The substitution method is a simple and effective way to evaluate functions. It involves taking a specific value and replacing the variable in the function with that value. This allows you to find the output, or the result, of the function for those specific inputs. In our context, we substitute different values of \(x\) into the given function \(y = \sqrt{x+2}\) one at a time.

• First, you start with \(x = 0\), then substitute it into the function: \(y = \sqrt{0 + 2} = \sqrt{2}\).
• Next, try \(x = 1\) and follow the same process: \(y = \sqrt{1 + 2} = \sqrt{3}\).

This process is continued for each subsequent value of \(x\) (e.g., 2, 3, and 4).
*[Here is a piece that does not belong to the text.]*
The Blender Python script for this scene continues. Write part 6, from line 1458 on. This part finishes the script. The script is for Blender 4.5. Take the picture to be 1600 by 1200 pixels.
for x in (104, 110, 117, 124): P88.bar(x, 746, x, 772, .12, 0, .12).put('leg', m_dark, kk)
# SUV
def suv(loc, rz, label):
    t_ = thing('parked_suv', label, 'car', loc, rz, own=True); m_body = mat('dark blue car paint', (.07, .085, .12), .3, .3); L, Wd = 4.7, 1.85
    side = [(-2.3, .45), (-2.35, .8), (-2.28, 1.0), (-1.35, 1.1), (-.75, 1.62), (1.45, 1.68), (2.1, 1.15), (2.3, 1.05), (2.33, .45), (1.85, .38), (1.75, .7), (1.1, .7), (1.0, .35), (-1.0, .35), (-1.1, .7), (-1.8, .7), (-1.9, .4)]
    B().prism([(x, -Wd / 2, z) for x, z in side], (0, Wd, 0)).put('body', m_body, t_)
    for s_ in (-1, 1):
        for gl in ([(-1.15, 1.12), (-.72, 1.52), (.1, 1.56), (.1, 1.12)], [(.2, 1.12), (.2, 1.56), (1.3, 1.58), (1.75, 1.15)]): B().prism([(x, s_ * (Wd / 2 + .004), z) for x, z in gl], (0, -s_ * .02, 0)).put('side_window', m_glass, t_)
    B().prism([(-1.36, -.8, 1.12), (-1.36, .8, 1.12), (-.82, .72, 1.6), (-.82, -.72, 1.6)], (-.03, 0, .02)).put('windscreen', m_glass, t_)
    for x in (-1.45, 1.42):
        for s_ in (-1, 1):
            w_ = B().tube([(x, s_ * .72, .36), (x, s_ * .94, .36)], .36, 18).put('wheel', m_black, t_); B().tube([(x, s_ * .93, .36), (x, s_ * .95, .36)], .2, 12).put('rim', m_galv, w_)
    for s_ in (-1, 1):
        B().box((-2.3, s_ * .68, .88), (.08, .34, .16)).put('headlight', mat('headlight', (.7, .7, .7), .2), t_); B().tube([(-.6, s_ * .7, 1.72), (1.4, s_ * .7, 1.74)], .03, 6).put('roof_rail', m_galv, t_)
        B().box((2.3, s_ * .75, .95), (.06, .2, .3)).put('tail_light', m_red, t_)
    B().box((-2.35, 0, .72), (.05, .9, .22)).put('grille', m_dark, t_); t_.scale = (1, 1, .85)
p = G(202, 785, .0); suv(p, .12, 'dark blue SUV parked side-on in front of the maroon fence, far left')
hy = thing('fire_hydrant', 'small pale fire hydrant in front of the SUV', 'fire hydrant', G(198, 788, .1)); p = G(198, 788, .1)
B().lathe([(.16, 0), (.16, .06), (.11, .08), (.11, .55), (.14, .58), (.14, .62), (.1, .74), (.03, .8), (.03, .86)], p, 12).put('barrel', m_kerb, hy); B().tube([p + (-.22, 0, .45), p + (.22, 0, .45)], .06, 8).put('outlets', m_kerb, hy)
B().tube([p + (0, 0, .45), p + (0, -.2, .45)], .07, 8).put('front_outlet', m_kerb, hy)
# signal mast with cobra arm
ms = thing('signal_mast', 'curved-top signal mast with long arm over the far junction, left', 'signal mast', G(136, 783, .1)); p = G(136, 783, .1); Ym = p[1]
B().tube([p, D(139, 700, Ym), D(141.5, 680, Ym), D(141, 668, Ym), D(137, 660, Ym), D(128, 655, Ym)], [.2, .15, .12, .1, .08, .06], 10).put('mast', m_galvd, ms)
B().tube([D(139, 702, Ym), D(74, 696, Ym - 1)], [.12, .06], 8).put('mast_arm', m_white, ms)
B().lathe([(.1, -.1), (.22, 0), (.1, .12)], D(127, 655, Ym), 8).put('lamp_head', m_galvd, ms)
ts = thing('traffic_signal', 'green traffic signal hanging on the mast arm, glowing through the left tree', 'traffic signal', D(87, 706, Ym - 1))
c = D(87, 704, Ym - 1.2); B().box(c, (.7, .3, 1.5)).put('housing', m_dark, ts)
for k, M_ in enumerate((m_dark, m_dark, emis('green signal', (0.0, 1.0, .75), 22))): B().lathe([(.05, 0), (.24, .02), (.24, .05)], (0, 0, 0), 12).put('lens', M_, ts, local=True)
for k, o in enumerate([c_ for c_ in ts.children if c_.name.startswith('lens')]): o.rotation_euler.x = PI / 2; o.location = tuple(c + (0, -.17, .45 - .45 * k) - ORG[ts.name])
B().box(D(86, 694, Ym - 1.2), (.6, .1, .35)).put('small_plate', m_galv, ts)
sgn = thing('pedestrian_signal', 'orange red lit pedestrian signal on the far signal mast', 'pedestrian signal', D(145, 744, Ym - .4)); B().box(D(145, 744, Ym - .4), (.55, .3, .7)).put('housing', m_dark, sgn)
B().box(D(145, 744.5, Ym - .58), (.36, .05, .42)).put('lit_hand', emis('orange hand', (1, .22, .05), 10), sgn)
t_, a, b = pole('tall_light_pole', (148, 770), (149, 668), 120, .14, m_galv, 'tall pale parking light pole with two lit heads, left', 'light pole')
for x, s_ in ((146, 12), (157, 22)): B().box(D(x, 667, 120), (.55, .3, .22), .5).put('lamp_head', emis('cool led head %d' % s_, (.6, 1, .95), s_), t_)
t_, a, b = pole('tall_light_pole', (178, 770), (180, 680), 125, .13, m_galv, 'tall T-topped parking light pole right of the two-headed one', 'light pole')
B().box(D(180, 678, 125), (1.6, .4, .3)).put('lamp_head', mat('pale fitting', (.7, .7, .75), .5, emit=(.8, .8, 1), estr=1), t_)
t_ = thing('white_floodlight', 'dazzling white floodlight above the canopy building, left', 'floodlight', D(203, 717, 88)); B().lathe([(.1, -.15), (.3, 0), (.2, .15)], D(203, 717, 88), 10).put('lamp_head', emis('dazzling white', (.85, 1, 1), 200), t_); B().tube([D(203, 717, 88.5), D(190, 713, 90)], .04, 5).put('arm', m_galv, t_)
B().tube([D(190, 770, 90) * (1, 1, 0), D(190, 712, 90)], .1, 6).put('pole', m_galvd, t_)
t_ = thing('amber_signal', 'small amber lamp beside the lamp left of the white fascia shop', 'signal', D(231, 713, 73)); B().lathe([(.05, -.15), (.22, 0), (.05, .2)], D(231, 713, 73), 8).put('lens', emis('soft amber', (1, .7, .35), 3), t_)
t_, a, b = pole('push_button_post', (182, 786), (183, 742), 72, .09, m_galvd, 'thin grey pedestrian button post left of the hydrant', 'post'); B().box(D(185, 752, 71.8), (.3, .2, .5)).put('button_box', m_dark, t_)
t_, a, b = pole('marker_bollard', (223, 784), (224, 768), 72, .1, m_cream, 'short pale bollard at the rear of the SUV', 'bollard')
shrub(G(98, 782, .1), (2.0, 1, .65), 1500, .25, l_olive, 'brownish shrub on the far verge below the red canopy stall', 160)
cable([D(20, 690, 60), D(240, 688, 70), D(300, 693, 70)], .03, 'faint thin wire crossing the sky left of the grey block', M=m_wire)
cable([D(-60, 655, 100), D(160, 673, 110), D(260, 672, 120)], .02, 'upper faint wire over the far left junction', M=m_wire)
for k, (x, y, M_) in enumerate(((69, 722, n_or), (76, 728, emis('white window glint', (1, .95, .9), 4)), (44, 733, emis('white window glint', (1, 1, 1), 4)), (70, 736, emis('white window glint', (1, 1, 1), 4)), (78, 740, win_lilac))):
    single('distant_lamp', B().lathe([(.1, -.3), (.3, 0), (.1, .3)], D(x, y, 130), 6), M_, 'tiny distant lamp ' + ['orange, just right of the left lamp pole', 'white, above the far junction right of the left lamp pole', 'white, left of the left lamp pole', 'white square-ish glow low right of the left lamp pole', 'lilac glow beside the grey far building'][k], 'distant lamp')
By substituting the variable, you are simplifying the problem and making it manageable to solve for each particular case.

A square root function is a type of function denoted by the mathematical symbol \( \sqrt{} \). It evaluates to the number that, when multiplied by itself, returns the input number. In the equation \(y = \sqrt{x+2}\), you solve for \(y\) by finding the square root of the expression inside the square root symbol.

• The function inside the square root first adds 2 to your input value \(x\), which guides the overall shape and position of the curve.
• Once you perform this addition, you compute the square root of the result, giving you the corresponding \(y\) value.

Understanding square root functions allows you to determine the potential outputs for a variety of inputs as they will result in positive numbers since the square root of a negative is not defined in the real number system.

Rounding numbers involves adjusting them to a specific degree of precision, which makes them easier to work with while maintaining accuracy. In this exercise, your task is to round each \(y\) value to the nearest tenth after calculating the square root.

• If the digit in the hundredths place (the second digit after the decimal) is 5 or greater, round up the tenths place by one.
• If it's less than 5, keep the tenths digit the same.

For instance, after calculating \(y = \sqrt{2} \approx 1.414\), you would round to 1.4. Rounding is an important skill, helping simplify results without significantly affecting the precision required for practical decision-making.